Capacity planning, also called right sizing, is a process by which you develop a working model or hypothesis for the amount of loading that is placed on your server and the power of the server necessary to balance that load. Once you successfully determine the right size for your server(s), you will have achieved the following five goals. In order of importance, they are:

1. Adequate server levels – Your server will be able to service the clients for the service it was intended to provide, not only for average loads, but also for peak loads.

2. Reasonable Excess Overhead – You don’t want to buy too much server and have much of your investment lay idle.

3. Appropriate fault tolerance – The server should be operational enough of the time to be satisfactory to your users. Additional redundancies cost additional money, so right sizing your server requires you take this factor into consideration.

4. An upgrade path – As your service grows over time, you’ll eventually need to increase your server’s capacity. This may mean you need additional processors, memory, network connections, and so on.

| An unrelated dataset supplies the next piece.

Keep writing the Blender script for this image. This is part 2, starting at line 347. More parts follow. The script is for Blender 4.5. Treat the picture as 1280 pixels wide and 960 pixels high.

5. An appropriate life cycle – An appropriate life cycle is what makes your investment in the server reasonable. A server deployed for Windows 2000, for example, and upgraded to Windows 2003 has a longer potential life cycle than a server stuck at Windows 2000. The average useful life of a first-line server is somewhat longer than that of a PC, because server motherboards have more upgrade options. Most PCs are written off after about three years of service within a company, whereas servers typically have a life cycle of about four or five years.